## Description of the task
Give back exactly the lines from the beginning of the listing below to the line holding "return W / 2", both ends included; the pictures stay out.

BEGIN Source data

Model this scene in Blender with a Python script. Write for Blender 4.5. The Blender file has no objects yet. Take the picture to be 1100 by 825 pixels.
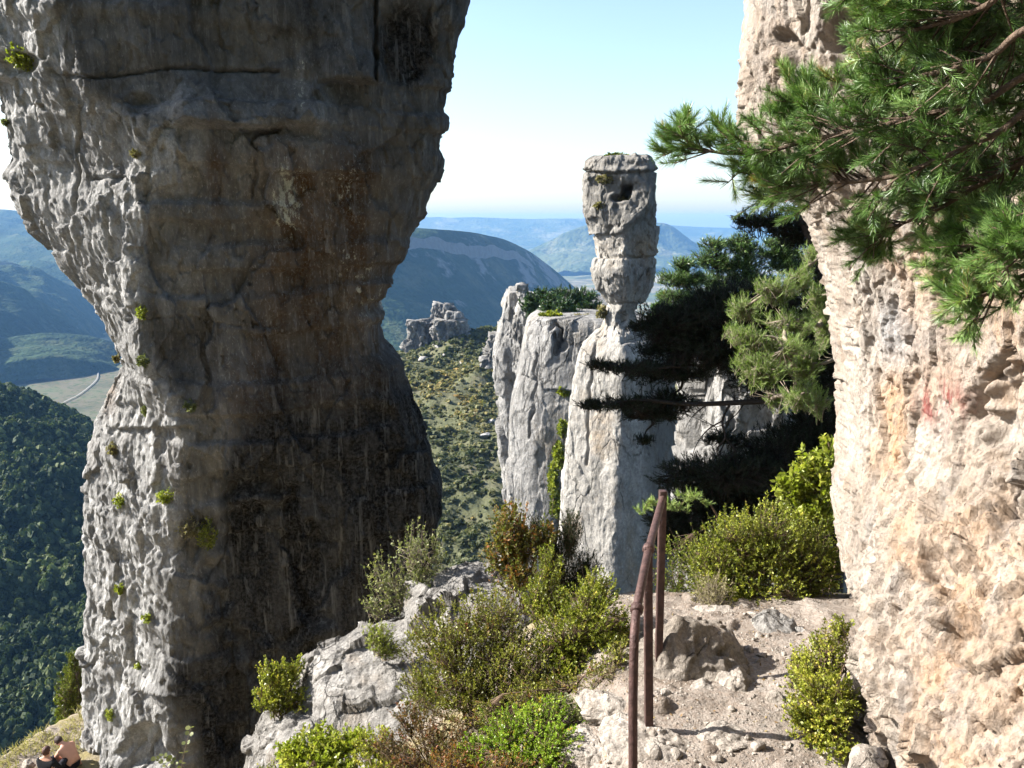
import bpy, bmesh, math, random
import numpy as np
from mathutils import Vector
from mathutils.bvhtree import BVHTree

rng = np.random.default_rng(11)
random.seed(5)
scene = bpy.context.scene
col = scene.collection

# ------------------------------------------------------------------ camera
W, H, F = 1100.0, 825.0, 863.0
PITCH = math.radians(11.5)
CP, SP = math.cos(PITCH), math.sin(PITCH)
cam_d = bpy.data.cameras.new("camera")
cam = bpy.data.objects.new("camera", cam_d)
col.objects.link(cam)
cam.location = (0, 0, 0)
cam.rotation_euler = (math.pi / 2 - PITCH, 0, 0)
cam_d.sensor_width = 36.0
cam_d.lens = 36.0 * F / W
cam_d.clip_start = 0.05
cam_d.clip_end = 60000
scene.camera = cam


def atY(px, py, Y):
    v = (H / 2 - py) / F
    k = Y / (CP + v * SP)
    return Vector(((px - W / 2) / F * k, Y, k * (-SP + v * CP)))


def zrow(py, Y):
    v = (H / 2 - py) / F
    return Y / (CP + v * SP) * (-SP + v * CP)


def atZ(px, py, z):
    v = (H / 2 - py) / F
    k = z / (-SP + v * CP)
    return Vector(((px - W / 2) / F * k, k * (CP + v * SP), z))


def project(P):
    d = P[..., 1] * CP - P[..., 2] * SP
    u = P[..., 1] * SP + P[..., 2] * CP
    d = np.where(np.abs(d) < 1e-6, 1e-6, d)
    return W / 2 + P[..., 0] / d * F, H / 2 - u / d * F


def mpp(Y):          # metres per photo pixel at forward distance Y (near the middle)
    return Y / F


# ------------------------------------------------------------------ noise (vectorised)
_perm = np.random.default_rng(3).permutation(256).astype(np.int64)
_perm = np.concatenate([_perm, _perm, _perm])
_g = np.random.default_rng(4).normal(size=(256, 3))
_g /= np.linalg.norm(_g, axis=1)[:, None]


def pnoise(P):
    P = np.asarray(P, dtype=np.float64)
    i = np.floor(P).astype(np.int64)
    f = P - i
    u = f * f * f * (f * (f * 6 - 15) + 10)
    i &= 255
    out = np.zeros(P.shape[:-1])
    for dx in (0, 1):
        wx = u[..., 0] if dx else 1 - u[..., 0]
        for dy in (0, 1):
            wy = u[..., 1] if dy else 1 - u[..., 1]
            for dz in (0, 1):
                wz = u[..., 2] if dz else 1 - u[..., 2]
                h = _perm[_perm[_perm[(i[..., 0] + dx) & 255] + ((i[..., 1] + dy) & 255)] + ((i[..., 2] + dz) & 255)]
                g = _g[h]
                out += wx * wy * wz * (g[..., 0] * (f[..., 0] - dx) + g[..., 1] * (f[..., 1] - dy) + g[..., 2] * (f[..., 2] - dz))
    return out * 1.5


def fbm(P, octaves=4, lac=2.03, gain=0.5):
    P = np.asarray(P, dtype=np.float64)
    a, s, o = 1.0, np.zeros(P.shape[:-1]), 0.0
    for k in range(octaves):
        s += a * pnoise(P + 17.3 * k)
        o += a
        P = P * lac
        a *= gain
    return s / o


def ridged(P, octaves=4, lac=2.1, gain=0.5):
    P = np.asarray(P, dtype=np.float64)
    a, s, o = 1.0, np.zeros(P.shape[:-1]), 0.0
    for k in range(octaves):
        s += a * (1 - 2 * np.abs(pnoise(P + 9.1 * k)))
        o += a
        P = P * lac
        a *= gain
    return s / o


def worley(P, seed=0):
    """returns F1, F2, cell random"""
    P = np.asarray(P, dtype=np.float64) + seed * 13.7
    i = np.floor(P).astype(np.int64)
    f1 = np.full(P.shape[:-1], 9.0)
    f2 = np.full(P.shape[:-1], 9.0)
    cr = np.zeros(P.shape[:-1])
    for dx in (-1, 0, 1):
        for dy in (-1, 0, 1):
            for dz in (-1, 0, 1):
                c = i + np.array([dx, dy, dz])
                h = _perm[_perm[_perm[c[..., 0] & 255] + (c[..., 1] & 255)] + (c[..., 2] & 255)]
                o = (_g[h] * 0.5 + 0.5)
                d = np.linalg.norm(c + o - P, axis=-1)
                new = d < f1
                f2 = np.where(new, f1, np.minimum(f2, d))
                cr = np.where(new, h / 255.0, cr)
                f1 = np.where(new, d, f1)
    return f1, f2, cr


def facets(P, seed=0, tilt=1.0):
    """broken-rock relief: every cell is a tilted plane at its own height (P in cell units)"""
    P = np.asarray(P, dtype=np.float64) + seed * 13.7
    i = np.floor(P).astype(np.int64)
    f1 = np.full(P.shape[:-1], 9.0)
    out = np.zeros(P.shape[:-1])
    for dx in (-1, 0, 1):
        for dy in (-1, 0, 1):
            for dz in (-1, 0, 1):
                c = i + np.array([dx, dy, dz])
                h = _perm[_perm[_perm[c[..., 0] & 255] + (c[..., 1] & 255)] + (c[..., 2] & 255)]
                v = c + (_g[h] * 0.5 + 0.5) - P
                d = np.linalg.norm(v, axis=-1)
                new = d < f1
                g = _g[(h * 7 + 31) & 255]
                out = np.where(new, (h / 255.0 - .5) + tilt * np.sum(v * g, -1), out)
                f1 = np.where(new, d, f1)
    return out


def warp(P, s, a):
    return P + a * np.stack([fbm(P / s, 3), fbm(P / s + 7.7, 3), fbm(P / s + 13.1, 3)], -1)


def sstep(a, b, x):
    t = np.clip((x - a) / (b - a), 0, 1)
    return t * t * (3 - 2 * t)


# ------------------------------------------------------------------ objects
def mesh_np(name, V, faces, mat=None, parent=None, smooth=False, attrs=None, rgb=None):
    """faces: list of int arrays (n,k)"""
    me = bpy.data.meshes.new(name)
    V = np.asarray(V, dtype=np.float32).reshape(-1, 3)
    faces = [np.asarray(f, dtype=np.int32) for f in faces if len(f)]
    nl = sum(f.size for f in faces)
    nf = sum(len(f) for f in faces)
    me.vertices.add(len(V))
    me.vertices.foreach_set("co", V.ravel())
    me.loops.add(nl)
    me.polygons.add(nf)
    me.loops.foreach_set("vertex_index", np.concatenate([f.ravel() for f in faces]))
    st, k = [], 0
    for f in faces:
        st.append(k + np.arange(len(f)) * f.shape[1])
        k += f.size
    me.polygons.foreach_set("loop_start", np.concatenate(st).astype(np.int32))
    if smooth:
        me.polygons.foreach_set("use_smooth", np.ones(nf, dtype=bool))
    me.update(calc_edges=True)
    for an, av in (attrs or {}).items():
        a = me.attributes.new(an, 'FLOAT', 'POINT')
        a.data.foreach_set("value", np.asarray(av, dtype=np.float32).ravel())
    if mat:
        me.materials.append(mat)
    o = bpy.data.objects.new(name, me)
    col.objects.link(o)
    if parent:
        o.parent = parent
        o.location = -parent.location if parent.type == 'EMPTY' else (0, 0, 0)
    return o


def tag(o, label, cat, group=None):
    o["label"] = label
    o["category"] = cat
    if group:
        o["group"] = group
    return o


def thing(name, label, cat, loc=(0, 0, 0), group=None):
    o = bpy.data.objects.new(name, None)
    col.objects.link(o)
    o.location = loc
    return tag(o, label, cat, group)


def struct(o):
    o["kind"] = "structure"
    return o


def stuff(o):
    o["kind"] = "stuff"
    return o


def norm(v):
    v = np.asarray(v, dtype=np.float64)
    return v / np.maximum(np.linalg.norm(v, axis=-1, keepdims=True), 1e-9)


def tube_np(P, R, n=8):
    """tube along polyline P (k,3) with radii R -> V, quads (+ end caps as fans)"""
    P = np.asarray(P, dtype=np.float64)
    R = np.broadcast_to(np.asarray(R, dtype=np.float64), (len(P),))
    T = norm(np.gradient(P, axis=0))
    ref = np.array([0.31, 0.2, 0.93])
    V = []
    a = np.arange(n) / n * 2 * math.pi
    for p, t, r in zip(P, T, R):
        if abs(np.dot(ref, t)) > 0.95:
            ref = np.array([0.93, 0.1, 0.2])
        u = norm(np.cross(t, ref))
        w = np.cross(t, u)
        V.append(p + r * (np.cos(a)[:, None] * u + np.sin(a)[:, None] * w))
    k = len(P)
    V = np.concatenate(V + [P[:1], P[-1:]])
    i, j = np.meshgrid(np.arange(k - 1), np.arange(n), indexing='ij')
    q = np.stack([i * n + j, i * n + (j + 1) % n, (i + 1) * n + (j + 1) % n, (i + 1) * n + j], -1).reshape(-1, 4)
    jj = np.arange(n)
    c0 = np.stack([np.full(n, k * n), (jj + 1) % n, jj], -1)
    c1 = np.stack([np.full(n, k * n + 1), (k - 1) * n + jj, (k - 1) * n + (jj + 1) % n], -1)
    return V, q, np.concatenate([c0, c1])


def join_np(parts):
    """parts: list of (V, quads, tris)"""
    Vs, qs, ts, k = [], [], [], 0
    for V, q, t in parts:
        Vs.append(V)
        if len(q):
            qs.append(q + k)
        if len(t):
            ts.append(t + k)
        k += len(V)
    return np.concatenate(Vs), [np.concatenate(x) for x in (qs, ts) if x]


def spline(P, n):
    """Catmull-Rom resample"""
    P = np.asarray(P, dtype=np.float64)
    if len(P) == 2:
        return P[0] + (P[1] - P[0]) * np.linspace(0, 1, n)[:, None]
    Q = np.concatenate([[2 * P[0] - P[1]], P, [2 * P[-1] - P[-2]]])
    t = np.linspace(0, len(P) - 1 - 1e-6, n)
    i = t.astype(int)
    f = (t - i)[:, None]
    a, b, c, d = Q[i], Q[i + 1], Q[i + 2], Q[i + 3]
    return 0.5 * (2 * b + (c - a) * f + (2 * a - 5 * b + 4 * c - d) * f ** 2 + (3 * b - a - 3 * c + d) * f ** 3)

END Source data

## Task answer
Model this scene in Blender with a Python script. Write for Blender 4.5. The Blender file has no objects yet. Take the picture to be 1100 by 825 pixels.
import bpy, bmesh, math, random
import numpy as np
from mathutils import Vector
from mathutils.bvhtree import BVHTree

rng = np.random.default_rng(11)
random.seed(5)
scene = bpy.context.scene
col = scene.collection

# ------------------------------------------------------------------ camera
W, H, F = 1100.0, 825.0, 863.0
PITCH = math.radians(11.5)
CP, SP = math.cos(PITCH), math.sin(PITCH)
cam_d = bpy.data.cameras.new("camera")
cam = bpy.data.objects.new("camera", cam_d)
col.objects.link(cam)
cam.location = (0, 0, 0)
cam.rotation_euler = (math.pi / 2 - PITCH, 0, 0)
cam_d.sensor_width = 36.0
cam_d.lens = 36.0 * F / W
cam_d.clip_start = 0.05
cam_d.clip_end = 60000
scene.camera = cam


def atY(px, py, Y):
    v = (H / 2 - py) / F
    k = Y / (CP + v * SP)
    return Vector(((px - W / 2) / F * k, Y, k * (-SP + v * CP)))


def zrow(py, Y):
    v = (H / 2 - py) / F
    return Y / (CP + v * SP) * (-SP + v * CP)


def atZ(px, py, z):
    v = (H / 2 - py) / F
    k = z / (-SP + v * CP)
    return Vector(((px - W / 2) / F * k, k * (CP + v * SP), z))


def project(P):
    d = P[..., 1] * CP - P[..., 2] * SP
    u = P[..., 1] * SP + P[..., 2] * CP
    d = np.where(np.abs(d) < 1e-6, 1e-6, d)
    return W / 2 + P[..., 0] / d * F, H / 2 - u / d * F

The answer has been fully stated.